In line it is only recently with Dayton that the multicultural state as created/upheld by the international community has made a comeback when before, ti was exactly the ethnic variety of the region that people have seen as negative – Joseph Roucek's "the handicap of heterogeneity." Even the outbreak of the Yugoslav wars are in party related to an international community that aimed at dismantling Yugoslavia as a multi-national state. After all, the arguments by Mock, Genscher and others in encouraging Slovenia, Croatia etc. to become independent and supplying them with political and concrete help to do so were based upon the injustice of the multi-national state and the necessity to achieve the ethnically and nationally homogeneous nation state. The very European and Western notions of order, regularity, and decorum saw ethnic confusion and disorder.

How these conflicts that supposedly prove the Balkanist view actually functioned on the ground can be best shown with the research done by Hannes Grandits in his article Violent social disintegration: a nation-building strategy in late Ottoman Herzegovina. in: Conflicting Loyalties in the Balkans. The Great Powers, the Ottoman Empire and Nation-Building, ed. by N. Clayer, H. Grandits and R. Pichler, London 2010, S. 110–134.

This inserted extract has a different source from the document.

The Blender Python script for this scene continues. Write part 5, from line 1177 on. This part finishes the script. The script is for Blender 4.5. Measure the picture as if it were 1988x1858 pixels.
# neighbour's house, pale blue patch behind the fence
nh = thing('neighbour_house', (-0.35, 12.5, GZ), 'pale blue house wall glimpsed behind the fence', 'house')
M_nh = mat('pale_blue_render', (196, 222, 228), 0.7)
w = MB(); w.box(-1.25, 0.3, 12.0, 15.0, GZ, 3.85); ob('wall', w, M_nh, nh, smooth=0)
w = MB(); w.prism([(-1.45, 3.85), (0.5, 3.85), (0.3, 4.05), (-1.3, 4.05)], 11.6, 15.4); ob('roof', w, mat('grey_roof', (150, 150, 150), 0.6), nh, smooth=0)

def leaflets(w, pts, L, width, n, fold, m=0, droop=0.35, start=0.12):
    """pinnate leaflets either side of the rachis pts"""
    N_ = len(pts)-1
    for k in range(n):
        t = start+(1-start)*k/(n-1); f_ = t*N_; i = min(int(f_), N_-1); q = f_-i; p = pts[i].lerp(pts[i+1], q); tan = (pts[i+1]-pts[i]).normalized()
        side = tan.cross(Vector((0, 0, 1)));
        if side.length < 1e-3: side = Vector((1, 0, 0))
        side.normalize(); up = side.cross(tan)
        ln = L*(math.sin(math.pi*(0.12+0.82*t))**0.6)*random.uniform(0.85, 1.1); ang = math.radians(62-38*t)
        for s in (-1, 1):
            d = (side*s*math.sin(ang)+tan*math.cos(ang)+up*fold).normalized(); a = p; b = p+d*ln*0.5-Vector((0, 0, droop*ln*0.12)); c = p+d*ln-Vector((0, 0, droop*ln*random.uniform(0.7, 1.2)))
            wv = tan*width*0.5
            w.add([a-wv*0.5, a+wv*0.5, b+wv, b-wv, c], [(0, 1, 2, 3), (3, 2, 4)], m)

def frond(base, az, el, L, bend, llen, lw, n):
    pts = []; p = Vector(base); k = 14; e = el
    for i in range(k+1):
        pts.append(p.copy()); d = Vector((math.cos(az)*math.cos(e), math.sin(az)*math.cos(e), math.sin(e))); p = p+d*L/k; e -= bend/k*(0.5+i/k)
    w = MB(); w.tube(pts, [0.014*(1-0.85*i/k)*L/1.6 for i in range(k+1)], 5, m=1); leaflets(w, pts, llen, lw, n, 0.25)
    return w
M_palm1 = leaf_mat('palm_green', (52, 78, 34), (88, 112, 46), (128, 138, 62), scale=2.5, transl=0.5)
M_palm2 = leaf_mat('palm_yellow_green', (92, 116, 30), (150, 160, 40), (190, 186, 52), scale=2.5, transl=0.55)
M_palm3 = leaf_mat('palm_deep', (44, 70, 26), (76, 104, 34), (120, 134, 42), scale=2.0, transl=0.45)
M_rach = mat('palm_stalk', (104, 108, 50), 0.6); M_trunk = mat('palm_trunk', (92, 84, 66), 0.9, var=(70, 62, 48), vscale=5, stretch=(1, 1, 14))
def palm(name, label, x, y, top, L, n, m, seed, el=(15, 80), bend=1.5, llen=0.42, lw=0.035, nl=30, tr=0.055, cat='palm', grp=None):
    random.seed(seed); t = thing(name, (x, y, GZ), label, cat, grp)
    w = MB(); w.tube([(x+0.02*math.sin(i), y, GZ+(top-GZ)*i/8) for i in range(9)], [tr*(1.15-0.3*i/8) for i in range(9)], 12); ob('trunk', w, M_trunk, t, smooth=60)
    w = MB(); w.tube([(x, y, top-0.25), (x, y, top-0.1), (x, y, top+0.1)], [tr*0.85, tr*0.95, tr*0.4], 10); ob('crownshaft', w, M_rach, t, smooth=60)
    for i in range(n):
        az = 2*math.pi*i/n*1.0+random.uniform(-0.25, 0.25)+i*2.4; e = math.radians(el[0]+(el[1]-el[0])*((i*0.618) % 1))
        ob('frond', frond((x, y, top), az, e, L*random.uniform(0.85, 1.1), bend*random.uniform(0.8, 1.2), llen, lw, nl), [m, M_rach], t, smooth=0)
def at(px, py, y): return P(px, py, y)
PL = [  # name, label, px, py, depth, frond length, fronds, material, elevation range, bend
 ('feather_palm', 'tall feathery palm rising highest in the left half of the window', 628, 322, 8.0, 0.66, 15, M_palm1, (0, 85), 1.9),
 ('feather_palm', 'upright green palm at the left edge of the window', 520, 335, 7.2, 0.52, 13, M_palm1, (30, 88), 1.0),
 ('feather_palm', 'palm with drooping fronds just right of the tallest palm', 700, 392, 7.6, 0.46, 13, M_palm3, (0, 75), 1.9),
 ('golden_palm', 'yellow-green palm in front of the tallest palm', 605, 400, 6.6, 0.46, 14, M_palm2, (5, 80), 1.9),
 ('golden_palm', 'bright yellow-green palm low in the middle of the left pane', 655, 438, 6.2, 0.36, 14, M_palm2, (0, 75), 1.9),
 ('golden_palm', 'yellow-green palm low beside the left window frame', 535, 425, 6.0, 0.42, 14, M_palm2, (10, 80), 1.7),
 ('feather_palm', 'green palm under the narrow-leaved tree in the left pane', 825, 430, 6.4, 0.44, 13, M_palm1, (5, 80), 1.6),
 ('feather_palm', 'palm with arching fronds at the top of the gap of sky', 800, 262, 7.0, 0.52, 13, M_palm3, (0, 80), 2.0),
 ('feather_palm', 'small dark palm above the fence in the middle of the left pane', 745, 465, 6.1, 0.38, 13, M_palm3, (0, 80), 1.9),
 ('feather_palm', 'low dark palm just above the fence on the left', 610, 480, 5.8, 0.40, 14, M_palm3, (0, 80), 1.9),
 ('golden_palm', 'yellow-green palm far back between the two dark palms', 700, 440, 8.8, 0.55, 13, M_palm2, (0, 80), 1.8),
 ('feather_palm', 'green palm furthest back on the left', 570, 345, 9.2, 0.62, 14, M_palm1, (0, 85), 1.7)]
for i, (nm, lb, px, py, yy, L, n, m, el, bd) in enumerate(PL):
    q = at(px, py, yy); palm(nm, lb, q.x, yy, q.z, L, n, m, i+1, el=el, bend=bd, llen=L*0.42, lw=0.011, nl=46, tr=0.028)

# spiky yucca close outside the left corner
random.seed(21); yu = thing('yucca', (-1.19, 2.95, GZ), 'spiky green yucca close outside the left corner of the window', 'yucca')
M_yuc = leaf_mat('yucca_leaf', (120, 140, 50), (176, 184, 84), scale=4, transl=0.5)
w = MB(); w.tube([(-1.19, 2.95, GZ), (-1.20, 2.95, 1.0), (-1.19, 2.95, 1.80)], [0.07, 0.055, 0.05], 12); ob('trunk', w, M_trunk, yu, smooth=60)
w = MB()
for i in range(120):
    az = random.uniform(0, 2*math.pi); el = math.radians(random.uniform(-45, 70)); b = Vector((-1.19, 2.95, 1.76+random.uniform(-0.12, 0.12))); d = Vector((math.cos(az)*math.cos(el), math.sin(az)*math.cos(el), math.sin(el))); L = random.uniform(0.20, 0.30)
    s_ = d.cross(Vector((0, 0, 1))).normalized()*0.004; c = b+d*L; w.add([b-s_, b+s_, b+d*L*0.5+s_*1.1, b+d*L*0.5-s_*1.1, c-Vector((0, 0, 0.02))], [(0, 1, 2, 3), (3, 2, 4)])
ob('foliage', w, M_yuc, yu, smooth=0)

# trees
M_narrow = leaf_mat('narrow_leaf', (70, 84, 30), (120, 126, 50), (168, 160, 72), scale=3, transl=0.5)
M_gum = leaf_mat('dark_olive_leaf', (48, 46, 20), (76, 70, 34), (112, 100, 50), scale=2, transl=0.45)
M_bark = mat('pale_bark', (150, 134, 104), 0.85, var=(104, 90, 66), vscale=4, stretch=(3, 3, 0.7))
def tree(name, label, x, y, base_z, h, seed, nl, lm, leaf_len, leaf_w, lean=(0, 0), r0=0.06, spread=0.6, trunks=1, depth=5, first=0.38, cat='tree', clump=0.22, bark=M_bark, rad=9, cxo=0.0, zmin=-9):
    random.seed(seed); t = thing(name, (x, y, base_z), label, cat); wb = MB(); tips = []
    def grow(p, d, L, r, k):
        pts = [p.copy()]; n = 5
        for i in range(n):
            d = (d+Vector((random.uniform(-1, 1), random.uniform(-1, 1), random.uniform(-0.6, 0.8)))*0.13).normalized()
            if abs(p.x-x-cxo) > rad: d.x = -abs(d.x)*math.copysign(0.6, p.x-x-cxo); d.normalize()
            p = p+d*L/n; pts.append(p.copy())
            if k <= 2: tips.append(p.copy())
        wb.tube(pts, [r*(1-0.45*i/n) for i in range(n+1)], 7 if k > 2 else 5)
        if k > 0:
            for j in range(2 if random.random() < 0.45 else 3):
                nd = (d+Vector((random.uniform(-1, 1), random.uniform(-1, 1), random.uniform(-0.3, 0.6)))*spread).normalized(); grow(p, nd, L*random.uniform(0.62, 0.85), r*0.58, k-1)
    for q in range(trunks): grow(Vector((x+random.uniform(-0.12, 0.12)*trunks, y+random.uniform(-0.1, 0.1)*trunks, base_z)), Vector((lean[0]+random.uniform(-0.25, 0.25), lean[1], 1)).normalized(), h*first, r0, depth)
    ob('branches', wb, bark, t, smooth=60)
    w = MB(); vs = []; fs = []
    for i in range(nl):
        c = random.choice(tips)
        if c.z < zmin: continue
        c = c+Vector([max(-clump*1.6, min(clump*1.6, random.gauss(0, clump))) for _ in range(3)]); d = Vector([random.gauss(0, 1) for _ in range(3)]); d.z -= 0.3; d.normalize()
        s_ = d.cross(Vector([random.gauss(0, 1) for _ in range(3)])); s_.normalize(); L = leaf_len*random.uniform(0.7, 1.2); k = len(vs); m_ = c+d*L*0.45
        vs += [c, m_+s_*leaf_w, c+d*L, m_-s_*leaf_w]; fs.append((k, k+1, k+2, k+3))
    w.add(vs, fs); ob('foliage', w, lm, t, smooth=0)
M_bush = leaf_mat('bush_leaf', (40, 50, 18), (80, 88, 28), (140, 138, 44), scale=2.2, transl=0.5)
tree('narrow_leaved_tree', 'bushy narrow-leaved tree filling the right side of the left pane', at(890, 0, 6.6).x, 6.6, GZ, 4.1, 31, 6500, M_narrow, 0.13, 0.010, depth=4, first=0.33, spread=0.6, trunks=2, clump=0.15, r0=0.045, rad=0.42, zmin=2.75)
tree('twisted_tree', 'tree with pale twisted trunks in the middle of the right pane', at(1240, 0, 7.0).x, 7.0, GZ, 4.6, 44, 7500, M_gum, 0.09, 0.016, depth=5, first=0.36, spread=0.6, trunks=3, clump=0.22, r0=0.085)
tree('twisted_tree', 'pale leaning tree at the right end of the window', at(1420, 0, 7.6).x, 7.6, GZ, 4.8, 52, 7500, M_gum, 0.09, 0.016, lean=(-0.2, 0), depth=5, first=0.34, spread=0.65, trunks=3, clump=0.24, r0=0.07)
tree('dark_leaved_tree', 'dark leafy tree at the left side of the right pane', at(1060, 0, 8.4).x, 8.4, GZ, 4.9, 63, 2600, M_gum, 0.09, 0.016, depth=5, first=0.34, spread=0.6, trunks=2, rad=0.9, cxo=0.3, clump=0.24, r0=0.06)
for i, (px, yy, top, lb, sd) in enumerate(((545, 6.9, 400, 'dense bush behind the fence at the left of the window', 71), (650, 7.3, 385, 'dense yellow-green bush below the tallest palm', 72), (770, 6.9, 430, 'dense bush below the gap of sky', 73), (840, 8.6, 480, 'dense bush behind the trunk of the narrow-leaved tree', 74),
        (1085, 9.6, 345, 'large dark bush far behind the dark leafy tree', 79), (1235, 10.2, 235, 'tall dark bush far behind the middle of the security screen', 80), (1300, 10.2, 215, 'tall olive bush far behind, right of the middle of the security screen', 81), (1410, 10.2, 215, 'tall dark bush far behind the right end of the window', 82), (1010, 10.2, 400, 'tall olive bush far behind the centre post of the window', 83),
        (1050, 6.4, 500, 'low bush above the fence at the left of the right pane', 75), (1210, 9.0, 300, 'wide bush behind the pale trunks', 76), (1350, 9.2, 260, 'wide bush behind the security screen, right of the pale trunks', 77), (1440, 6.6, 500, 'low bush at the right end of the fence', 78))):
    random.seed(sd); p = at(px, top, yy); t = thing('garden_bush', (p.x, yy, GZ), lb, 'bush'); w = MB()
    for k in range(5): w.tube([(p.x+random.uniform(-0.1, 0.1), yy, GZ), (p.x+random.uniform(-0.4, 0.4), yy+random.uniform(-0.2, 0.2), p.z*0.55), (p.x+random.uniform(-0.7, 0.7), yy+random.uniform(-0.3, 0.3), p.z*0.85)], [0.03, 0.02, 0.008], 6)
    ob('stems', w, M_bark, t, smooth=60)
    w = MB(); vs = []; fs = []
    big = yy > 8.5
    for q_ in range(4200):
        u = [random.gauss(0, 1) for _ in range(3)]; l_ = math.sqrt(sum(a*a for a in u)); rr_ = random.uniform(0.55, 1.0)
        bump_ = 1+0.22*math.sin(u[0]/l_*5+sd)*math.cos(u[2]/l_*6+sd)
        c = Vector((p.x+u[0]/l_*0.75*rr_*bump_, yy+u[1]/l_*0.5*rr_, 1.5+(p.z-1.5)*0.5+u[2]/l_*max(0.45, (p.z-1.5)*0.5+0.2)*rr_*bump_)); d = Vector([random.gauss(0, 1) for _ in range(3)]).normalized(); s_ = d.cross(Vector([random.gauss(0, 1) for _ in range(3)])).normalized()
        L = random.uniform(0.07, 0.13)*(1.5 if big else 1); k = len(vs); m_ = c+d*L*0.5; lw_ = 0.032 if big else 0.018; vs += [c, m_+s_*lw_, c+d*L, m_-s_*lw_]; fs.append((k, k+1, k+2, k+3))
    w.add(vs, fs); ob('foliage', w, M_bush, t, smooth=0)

In it Grandits takes a closer look at how the Herzegovinan revolt that eventually lead into Serbo-Turkish and later into the Russo-Turkish wars of 1876–78 actually functioned on the ground. This uprising is often portrayed as both prove for ethnic conflict in the Balkans as well as for the rise of the nation against Ottoman rule in the area. The fact is though that it started out as neither. Rather, it started as something fairly common, a refusal by local political village leaders to pay taxes because the harvest had been bad in previous years.

Initially both sides were open to negotiations and a commission of a Pasha was send to the area to negotiate with the peasants. Within these negotiations however, a group of local nomadic bandits robbed an Ottoman caravan because they feared – rightly – that good relations between authorities and peasants would threaten the support they received from locals. This caravan attack lead to Ottoman reprisals and while things seemed to be winding again down after this, these reprisals caught the attention of young nationalists from Serbia and Montenegro that traveled to the area to enlist the help of aforementioned bandits to fan the flames of conflict. Suffice to say that despite the opposition of local village leaders, they were successful because the spiral of violence this relatively small group of people managed to lead to a homogenization of interests in the sense that local peasants were caught in between fronts and had to declare for one side for fear of retribution or generally violence.

Furthermore, because he saw the chance to gain territory, the Knajz (local ruler) of Montenegro "internationliszed" the conflict by pleading for help from Garibaldi who sent him Italian volunteers to fight with the rebels against the Ottomans. It was really only this move which lead to an internal and external perception of the conflict as one that was "ethnic" or religious while most of the Herzegovians who actually fought on the ground had started this not to end Ottoman rule or "expel the Turk" but rather as rebellion simply to get central authorities to ease off with the taxes.

Through a process of violence and agitation, a relatively small group of what Roger Brubaker describes as nationalist entrepreneurs managed to homogenize the interests of the local population with their own politically goal.